Exactly as written, retype the listing below, omitting the pictures.
— START OF SOURCE MATERIAL —
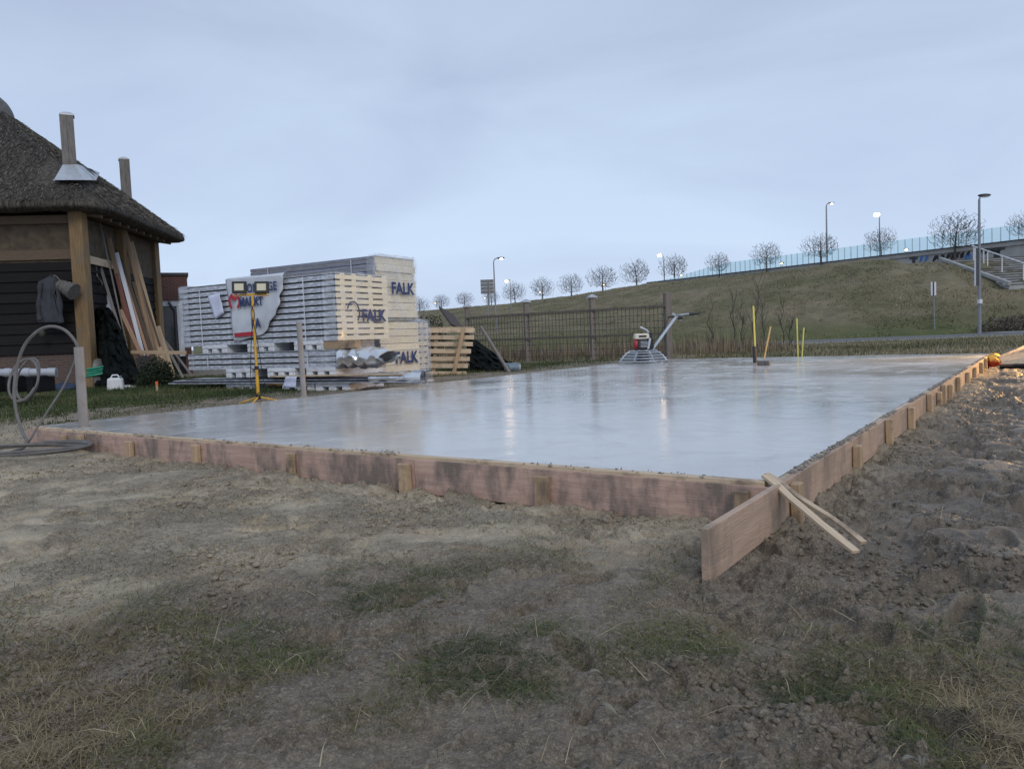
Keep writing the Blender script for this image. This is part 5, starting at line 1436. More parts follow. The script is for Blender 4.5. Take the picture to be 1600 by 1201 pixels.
# ================================================================== BRICK OUTBUILDING
def outbuilding():
    Y = 27.0
    p0 = at(222, 470, Y); ax = Vector((1, 0.45, 0)).normalized(); p1 = at(294, 470, Y + 0.73)
    W = (Vector((p1.x, p1.y, 0)) - Vector((p0.x, p0.y, 0))).length; zt = at(258, 431, Y + 0.4).z; zw = at(258, 470, Y + 0.4).z
    t = thing('brick_outbuilding', 'flat-roofed red brick outbuilding behind the leaning planks', 'building', (p0.x, p0.y, 0.1), math.atan2(ax.y, ax.x))
    zt -= 0.1; zw -= 0.1; D = 5.0; xl = -2.2
    w0, w1 = W * 0.22, W * 0.86
    MB().box(((xl + W) / 2, D / 2, (zw + zt) / 2), (W - xl, D, zt - zw)).build('wall', BRICK, t, local=True)
    MB().box(((xl + w0) / 2, D / 2 + 0.01, zw / 2 - 0.002), (w0 - xl, D - 0.04, zw - 0.004)).build('wall', BRICK, t, local=True)
    MB().box(((w1 + W) / 2, D / 2 + 0.01, zw / 2 - 0.002), (W - w1, D - 0.04, zw - 0.004)).build('wall', BRICK, t, local=True)
    MB().box(((xl + W) / 2, D / 2, zt + 0.05), (W - xl + 0.1, D + 0.1, 0.10)).build('roof_edge', DARKST, t, local=True)
    f = MB(); ft = 0.19
    f.box(((w0 + w1) / 2, 0.1, zw - ft / 2 - 0.004), (w1 - w0 - 0.01, 0.12, ft))
    f.box((w0 + ft / 2 + 0.005, 0.1, (zw - ft) / 2 + 0.35), (ft, 0.12, zw - ft - 0.75)); f.box((w1 - ft / 2 - 0.005, 0.1, (zw - ft) / 2 + 0.35), (ft, 0.12, zw - ft - 0.75))
    w = f.build('window', WHITE, t, local=True)
    MB().box(((w0 + w1) / 2, 0.24, zw / 2), (w1 - w0 - 0.02, 0.04, zw - 0.02)).build('pane', GLASSD, w, local=True)
    for q in (0.08, 0.72):
        x = w0 + (w1 - w0) * q
        MB().tube([Vector((x, -0.06, 0.3)), Vector((x, -0.06, zw - 0.35)), Vector((x - 0.18, -0.06, zw - 0.05))], 0.05, 6).build('downpipe', DARKST, t, local=True)
outbuilding()

# ================================================================== BLADES
def blades(name, x, y, z, h, w, lean, tint, m, flat=None, seed=0, spread=1.0):
    r = np.random.default_rng(seed); n = len(x)
    a = r.uniform(0, 2 * np.pi, n); d = np.stack([np.cos(a), np.sin(a)], 1)
    b = a + r.uniform(0.6, 2.5, n); s = np.stack([np.cos(b), np.sin(b)], 1) * (w / 2)[:, None]
    p = np.stack([x, y], 1)
    mid = p + d * (h * lean * 0.45)[:, None]; tip = p + d * (h * lean)[:, None]
    hz = h * np.sqrt(np.maximum(0.02, 1 - np.minimum(lean, 1) ** 2))
    V = np.empty((n, 5, 3))
    V[:, 0, :2] = p - s; V[:, 1, :2] = p + s; V[:, 2, :2] = mid + s * 0.75; V[:, 3, :2] = mid - s * 0.75; V[:, 4, :2] = tip
    V[:, 0, 2] = z - 0.01; V[:, 1, 2] = z - 0.01; V[:, 2, 2] = z + hz * 0.65; V[:, 3, 2] = z + hz * 0.65; V[:, 4, 2] = z + hz * (1 - 0.35 * np.minimum(lean, 1))
    base = (np.arange(n) * 5)[:, None, None]
    F = (np.array([(0, 1, 2), (0, 2, 3), (3, 2, 4)])[None] + base).reshape(-1, 3)
    return np_mesh(name, V.reshape(-1, 3), F, m, {'tint': np.repeat(tint, 5)})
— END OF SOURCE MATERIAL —
• [TASK RESPONSE]:
Keep writing the Blender script for this image. This is part 5, starting at line 1436. More parts follow. The script is for Blender 4.5. Take the picture to be 1600 by 1201 pixels.
# ================================================================== BRICK OUTBUILDING
def outbuilding():
    Y = 27.0
    p0 = at(222, 470, Y); ax = Vector((1, 0.45, 0)).normalized(); p1 = at(294, 470, Y + 0.73)
    W = (Vector((p1.x, p1.y, 0)) - Vector((p0.x, p0.y, 0))).length; zt = at(258, 431, Y + 0.4).z; zw = at(258, 470, Y + 0.4).z
    t = thing('brick_outbuilding', 'flat-roofed red brick outbuilding behind the leaning planks', 'building', (p0.x, p0.y, 0.1), math.atan2(ax.y, ax.x))
    zt -= 0.1; zw -= 0.1; D = 5.0; xl = -2.2
    w0, w1 = W * 0.22, W * 0.86
    MB().box(((xl + W) / 2, D / 2, (zw + zt) / 2), (W - xl, D, zt - zw)).build('wall', BRICK, t, local=True)
    MB().box(((xl + w0) / 2, D / 2 + 0.01, zw / 2 - 0.002), (w0 - xl, D - 0.04, zw - 0.004)).build('wall', BRICK, t, local=True)
    MB().box(((w1 + W) / 2, D / 2 + 0.01, zw / 2 - 0.002), (W - w1, D - 0.04, zw - 0.004)).build('wall', BRICK, t, local=True)
    MB().box(((xl + W) / 2, D / 2, zt + 0.05), (W - xl + 0.1, D + 0.1, 0.10)).build('roof_edge', DARKST, t, local=True)
    f = MB(); ft = 0.19
    f.box(((w0 + w1) / 2, 0.1, zw - ft / 2 - 0.004), (w1 - w0 - 0.01, 0.12, ft))
    f.box((w0 + ft / 2 + 0.005, 0.1, (zw - ft) / 2 + 0.35), (ft, 0.12, zw - ft - 0.75)); f.box((w1 - ft / 2 - 0.005, 0.1, (zw - ft) / 2 + 0.35), (ft, 0.12, zw - ft - 0.75))
    w = f.build('window', WHITE, t, local=True)
    MB().box(((w0 + w1) / 2, 0.24, zw / 2), (w1 - w0 - 0.02, 0.04, zw - 0.02)).build('pane', GLASSD, w, local=True)
    for q in (0.08, 0.72):
        x = w0 + (w1 - w0) * q
        MB().tube([Vector((x, -0.06, 0.3)), Vector((x, -0.06, zw - 0.35)), Vector((x - 0.18, -0.06, zw - 0.05))], 0.05, 6).build('downpipe', DARKST, t, local=True)
outbuilding()

# ================================================================== BLADES
def blades(name, x, y, z, h, w, lean, tint, m, flat=None, seed=0, spread=1.0):
    r = np.random.default_rng(seed); n = len(x)
    a = r.uniform(0, 2 * np.pi, n); d = np.stack([np.cos(a), np.sin(a)], 1)
    b = a + r.uniform(0.6, 2.5, n); s = np.stack([np.cos(b), np.sin(b)], 1) * (w / 2)[:, None]
    p = np.stack([x, y], 1)
    mid = p + d * (h * lean * 0.45)[:, None]; tip = p + d * (h * lean)[:, None]
    hz = h * np.sqrt(np.maximum(0.02, 1 - np.minimum(lean, 1) ** 2))
    V = np.empty((n, 5, 3))
    V[:, 0, :2] = p - s; V[:, 1, :2] = p + s; V[:, 2, :2] = mid + s * 0.75; V[:, 3, :2] = mid - s * 0.75; V[:, 4, :2] = tip
    V[:, 0, 2] = z - 0.01; V[:, 1, 2] = z - 0.01; V[:, 2, 2] = z + hz * 0.65; V[:, 3, 2] = z + hz * 0.65; V[:, 4, 2] = z + hz * (1 - 0.35 * np.minimum(lean, 1))
    base = (np.arange(n) * 5)[:, None, None]
    F = (np.array([(0, 1, 2), (0, 2, 3), (3, 2, 4)])[None] + base).reshape(-1, 3)
    return np_mesh(name, V.reshape(-1, 3), F, m, {'tint': np.repeat(tint, 5)})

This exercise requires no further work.